### What you have to do
Reproduce each line exactly, including spacing and punctuation.

### Records supplied
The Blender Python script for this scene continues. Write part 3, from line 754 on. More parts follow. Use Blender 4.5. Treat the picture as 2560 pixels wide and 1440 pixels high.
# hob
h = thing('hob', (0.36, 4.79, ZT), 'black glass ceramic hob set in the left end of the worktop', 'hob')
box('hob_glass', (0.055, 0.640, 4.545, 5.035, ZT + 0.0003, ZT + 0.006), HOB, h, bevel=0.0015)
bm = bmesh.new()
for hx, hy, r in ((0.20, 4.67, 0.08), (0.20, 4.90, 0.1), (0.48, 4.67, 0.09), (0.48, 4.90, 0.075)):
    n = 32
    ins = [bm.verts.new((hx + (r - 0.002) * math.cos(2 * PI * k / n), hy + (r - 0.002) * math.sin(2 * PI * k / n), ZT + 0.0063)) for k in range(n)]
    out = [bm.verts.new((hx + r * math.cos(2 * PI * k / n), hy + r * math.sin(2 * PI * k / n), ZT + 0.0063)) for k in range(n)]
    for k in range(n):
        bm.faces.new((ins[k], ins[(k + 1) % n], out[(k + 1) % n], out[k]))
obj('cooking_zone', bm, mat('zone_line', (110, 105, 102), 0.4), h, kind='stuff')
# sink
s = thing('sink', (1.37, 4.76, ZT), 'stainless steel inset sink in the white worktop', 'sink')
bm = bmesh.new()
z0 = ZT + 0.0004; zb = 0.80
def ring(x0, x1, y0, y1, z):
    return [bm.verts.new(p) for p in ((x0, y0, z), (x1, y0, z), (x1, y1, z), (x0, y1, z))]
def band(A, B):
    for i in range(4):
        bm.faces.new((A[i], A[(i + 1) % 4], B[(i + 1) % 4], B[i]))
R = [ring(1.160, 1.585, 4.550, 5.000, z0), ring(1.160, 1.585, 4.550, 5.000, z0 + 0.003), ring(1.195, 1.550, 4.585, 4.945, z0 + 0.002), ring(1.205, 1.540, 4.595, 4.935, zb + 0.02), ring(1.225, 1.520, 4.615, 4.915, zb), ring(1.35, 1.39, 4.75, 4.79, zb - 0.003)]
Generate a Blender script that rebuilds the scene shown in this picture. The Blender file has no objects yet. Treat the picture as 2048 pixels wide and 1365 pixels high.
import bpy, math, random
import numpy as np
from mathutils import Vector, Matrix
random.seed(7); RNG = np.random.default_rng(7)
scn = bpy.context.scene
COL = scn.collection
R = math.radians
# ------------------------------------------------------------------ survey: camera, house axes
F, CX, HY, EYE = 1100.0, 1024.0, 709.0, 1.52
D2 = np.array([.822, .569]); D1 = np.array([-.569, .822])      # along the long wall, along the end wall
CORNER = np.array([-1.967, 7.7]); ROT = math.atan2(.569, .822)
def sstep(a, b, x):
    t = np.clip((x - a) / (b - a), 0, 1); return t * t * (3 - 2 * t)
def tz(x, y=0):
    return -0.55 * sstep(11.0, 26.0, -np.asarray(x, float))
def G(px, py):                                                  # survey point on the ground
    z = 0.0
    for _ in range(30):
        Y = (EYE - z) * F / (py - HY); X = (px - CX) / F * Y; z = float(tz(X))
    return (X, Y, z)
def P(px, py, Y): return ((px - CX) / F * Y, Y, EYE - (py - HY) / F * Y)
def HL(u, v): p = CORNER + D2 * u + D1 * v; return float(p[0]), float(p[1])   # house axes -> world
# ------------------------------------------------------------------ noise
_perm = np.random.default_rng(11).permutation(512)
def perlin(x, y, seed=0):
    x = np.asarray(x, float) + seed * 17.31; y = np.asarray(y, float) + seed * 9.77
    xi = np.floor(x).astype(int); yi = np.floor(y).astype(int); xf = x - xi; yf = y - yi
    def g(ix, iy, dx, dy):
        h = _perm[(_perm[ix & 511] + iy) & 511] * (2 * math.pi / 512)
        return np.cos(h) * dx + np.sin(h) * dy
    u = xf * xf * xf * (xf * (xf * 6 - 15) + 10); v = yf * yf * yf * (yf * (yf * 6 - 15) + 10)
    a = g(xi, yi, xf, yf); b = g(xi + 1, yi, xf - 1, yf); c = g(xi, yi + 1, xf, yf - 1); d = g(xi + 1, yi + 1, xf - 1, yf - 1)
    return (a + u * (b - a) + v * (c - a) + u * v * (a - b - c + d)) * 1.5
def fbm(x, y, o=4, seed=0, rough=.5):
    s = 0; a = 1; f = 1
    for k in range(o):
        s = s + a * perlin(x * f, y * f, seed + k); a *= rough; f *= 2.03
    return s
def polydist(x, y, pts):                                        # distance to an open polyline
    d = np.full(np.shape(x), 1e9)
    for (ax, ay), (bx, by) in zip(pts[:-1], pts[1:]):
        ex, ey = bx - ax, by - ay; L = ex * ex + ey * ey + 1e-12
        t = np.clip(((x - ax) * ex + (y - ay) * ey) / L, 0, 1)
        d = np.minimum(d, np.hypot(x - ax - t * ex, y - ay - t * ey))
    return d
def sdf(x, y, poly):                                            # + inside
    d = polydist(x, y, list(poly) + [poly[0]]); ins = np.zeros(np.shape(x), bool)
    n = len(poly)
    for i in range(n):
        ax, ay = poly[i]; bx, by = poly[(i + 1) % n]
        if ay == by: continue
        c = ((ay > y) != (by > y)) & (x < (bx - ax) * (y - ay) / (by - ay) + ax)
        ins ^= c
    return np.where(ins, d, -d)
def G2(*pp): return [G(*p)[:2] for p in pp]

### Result
The Blender Python script for this scene continues. Write part 3, from line 754 on. More parts follow. Use Blender 4.5. Treat the picture as 2560 pixels wide and 1440 pixels high.
# hob
h = thing('hob', (0.36, 4.79, ZT), 'black glass ceramic hob set in the left end of the worktop', 'hob')
box('hob_glass', (0.055, 0.640, 4.545, 5.035, ZT + 0.0003, ZT + 0.006), HOB, h, bevel=0.0015)
bm = bmesh.new()
for hx, hy, r in ((0.20, 4.67, 0.08), (0.20, 4.90, 0.1), (0.48, 4.67, 0.09), (0.48, 4.90, 0.075)):
    n = 32
    ins = [bm.verts.new((hx + (r - 0.002) * math.cos(2 * PI * k / n), hy + (r - 0.002) * math.sin(2 * PI * k / n), ZT + 0.0063)) for k in range(n)]
    out = [bm.verts.new((hx + r * math.cos(2 * PI * k / n), hy + r * math.sin(2 * PI * k / n), ZT + 0.0063)) for k in range(n)]
    for k in range(n):
        bm.faces.new((ins[k], ins[(k + 1) % n], out[(k + 1) % n], out[k]))
obj('cooking_zone', bm, mat('zone_line', (110, 105, 102), 0.4), h, kind='stuff')
# sink
s = thing('sink', (1.37, 4.76, ZT), 'stainless steel inset sink in the white worktop', 'sink')
bm = bmesh.new()
z0 = ZT + 0.0004; zb = 0.80
def ring(x0, x1, y0, y1, z):
    return [bm.verts.new(p) for p in ((x0, y0, z), (x1, y0, z), (x1, y1, z), (x0, y1, z))]
def band(A, B):
    for i in range(4):
        bm.faces.new((A[i], A[(i + 1) % 4], B[(i + 1) % 4], B[i]))
R = [ring(1.160, 1.585, 4.550, 5.000, z0), ring(1.160, 1.585, 4.550, 5.000, z0 + 0.003), ring(1.195, 1.550, 4.585, 4.945, z0 + 0.002), ring(1.205, 1.540, 4.595, 4.935, zb + 0.02), ring(1.225, 1.520, 4.615, 4.915, zb), ring(1.35, 1.39, 4.75, 4.79, zb - 0.003)]
Generate a Blender script that rebuilds the scene shown in this picture. The Blender file has no objects yet. Treat the picture as 2048 pixels wide and 1365 pixels high.
import bpy, math, random
import numpy as np
from mathutils import Vector, Matrix
random.seed(7); RNG = np.random.default_rng(7)
scn = bpy.context.scene
COL = scn.collection
R = math.radians
# ------------------------------------------------------------------ survey: camera, house axes
F, CX, HY, EYE = 1100.0, 1024.0, 709.0, 1.52
D2 = np.array([.822, .569]); D1 = np.array([-.569, .822])      # along the long wall, along the end wall
CORNER = np.array([-1.967, 7.7]); ROT = math.atan2(.569, .822)
def sstep(a, b, x):
    t = np.clip((x - a) / (b - a), 0, 1); return t * t * (3 - 2 * t)
def tz(x, y=0):
    return -0.55 * sstep(11.0, 26.0, -np.asarray(x, float))
def G(px, py):                                                  # survey point on the ground
    z = 0.0
    for _ in range(30):
        Y = (EYE - z) * F / (py - HY); X = (px - CX) / F * Y; z = float(tz(X))
    return (X, Y, z)
def P(px, py, Y): return ((px - CX) / F * Y, Y, EYE - (py - HY) / F * Y)
def HL(u, v): p = CORNER + D2 * u + D1 * v; return float(p[0]), float(p[1])   # house axes -> world
# ------------------------------------------------------------------ noise
_perm = np.random.default_rng(11).permutation(512)
def perlin(x, y, seed=0):
    x = np.asarray(x, float) + seed * 17.31; y = np.asarray(y, float) + seed * 9.77
    xi = np.floor(x).astype(int); yi = np.floor(y).astype(int); xf = x - xi; yf = y - yi
    def g(ix, iy, dx, dy):
        h = _perm[(_perm[ix & 511] + iy) & 511] * (2 * math.pi / 512)
        return np.cos(h) * dx + np.sin(h) * dy
    u = xf * xf * xf * (xf * (xf * 6 - 15) + 10); v = yf * yf * yf * (yf * (yf * 6 - 15) + 10)
    a = g(xi, yi, xf, yf); b = g(xi + 1, yi, xf - 1, yf); c = g(xi, yi + 1, xf, yf - 1); d = g(xi + 1, yi + 1, xf - 1, yf - 1)
    return (a + u * (b - a) + v * (c - a) + u * v * (a - b - c + d)) * 1.5
def fbm(x, y, o=4, seed=0, rough=.5):
    s = 0; a = 1; f = 1
    for k in range(o):
        s = s + a * perlin(x * f, y * f, seed + k); a *= rough; f *= 2.03
    return s
def polydist(x, y, pts):                                        # distance to an open polyline
    d = np.full(np.shape(x), 1e9)
    for (ax, ay), (bx, by) in zip(pts[:-1], pts[1:]):
        ex, ey = bx - ax, by - ay; L = ex * ex + ey * ey + 1e-12
        t = np.clip(((x - ax) * ex + (y - ay) * ey) / L, 0, 1)
        d = np.minimum(d, np.hypot(x - ax - t * ex, y - ay - t * ey))
    return d
def sdf(x, y, poly):                                            # + inside
    d = polydist(x, y, list(poly) + [poly[0]]); ins = np.zeros(np.shape(x), bool)
    n = len(poly)
    for i in range(n):
        ax, ay = poly[i]; bx, by = poly[(i + 1) % n]
        if ay == by: continue
        c = ((ay > y) != (by > y)) & (x < (bx - ax) * (y - ay) / (by - ay) + ax)
        ins ^= c
    return np.where(ins, d, -d)
def G2(*pp): return [G(*p)[:2] for p in pp]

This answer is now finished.